Retention Bonuses Are Outside the Scope of the Wage Act
The court affirmed a lower court's appellate ruling that the plaintiff's retention bonus payments were not "wages" under Wage Act. Therefore, Syncsort did not violate the law by failing to pay the retention bonus payment on his last day of employment. Instead, Syncsort's retention bonus agreement could only be governed under ordinary contract principles.
According to the court, the retention bonus payments made by Syncsort were not "wages" because they were not made solely in exchange for the plaintiff's labor or services. The payments were made in addition to plaintiff's salary and depended on additional contractual conditions. Here, the plaintiff agreed to additional compensation conditioned on his continued employment to dates set by Syncsort as an incentive for him to stay during a time of uncertainty. The two bonus payments he ultimately received were a form of additional contingent compensation, falling outside the scope and coverage of the Wage Act.

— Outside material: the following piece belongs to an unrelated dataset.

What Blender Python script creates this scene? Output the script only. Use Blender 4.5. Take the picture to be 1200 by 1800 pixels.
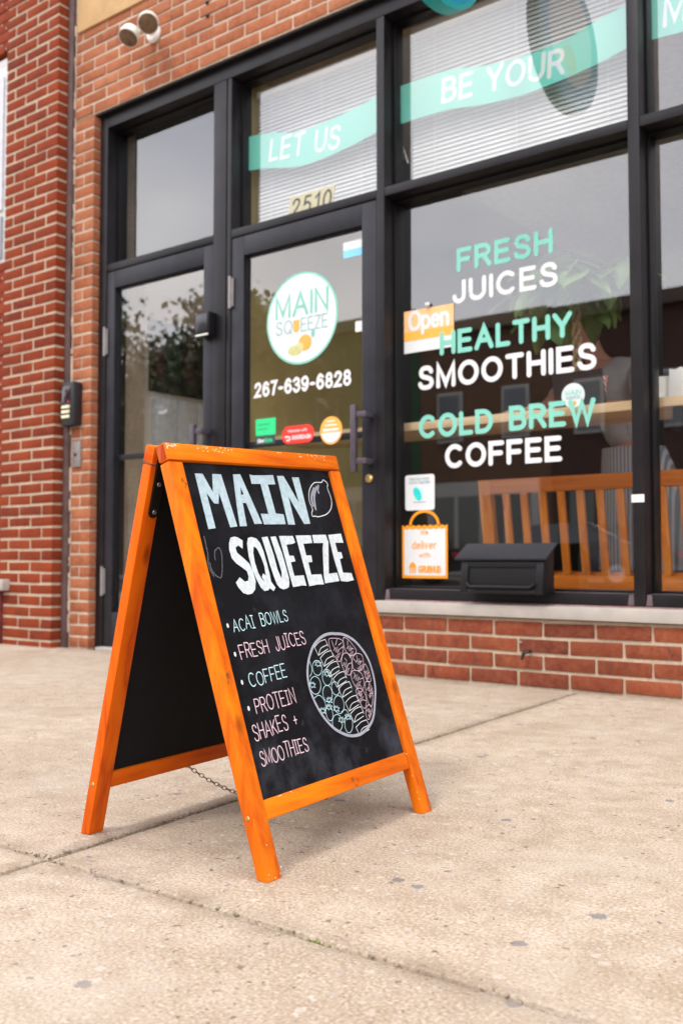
import bpy, bmesh, math, random
import numpy as np
from mathutils import Vector, Matrix
random.seed(7); rng = random.Random(11)
R = math.radians
sc = bpy.context.scene
for o in list(bpy.data.objects): bpy.data.objects.remove(o)

# ------------------------------------------------------------------ camera
CAM_H, PITCH, YAW = 0.505, R(2.715), R(37.783)
cd = bpy.data.cameras.new('camera'); cam = bpy.data.objects.new('camera', cd)
sc.collection.objects.link(cam); sc.camera = cam
cam.location = (0, 0, CAM_H); cam.rotation_euler = (math.pi/2+PITCH, 0, YAW)
cd.sensor_fit = 'VERTICAL'; cd.sensor_height = 36; cd.sensor_width = 24; cd.lens = 35
cd.clip_start = .05; cd.clip_end = 600
cd.dof.use_dof = True; cd.dof.focus_distance = 1.78; cd.dof.aperture_fstop = 5.0; cd.dof.aperture_blades = 9

# ------------------------------------------------------------------ sky
SUN_EL, SUN_AZ = R(52), R(215)
w = bpy.data.worlds.new('World'); sc.world = w; w.use_nodes = True
nt = w.node_tree; nt.nodes.clear()
out = nt.nodes.new('ShaderNodeOutputWorld'); bg = nt.nodes.new('ShaderNodeBackground')
sky = nt.nodes.new('ShaderNodeTexSky'); sky.sky_type = 'NISHITA'; sky.sun_disc = False
sky.sun_elevation = SUN_EL; sky.sun_rotation = SUN_AZ; sky.air_density = 1.2; sky.dust_density = 3.0
tc = nt.nodes.new('ShaderNodeTexCoord'); mp = nt.nodes.new('ShaderNodeMapping')
mp.inputs['Scale'].default_value = (2.2, 2.2, 4.5)
ns = nt.nodes.new('ShaderNodeTexNoise'); ns.inputs['Scale'].default_value = 1.3; ns.inputs['Detail'].default_value = 5
cr = nt.nodes.new('ShaderNodeValToRGB')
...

This ruling follows the court's reluctance to classify forms of additional compensation contingent on an employee's continued employment to a certain date as "wages" under the Wage Act. Previous cases have excluded various forms of compensation such as severance, sick pay, and deferred compensation from coverage under the Act. The ruling is also consistent with federal court precedent that retention bonuses are not "wages" under the Wage Act.
Practical Considerations for Employers
The legislature and previous rulings provide clarity as to what forms of compensation are within the scope of the Wage Act. Employers need to be mindful that "wages" must be paid to an employee on the last day of employment to avoid the automatic treble damages penalty of the law.
Employers should pay special attention to the language used to describe forms of employee compensation to avoid mandatory treble damages as well as attorney's fees for Wage Act violations. To avoid a requirement that they be paid on the last day of employment, retention or incentive bonuses should clearly indicate the contingent nature of the bonus and should be communicated verbally and in writing to the extent necessary.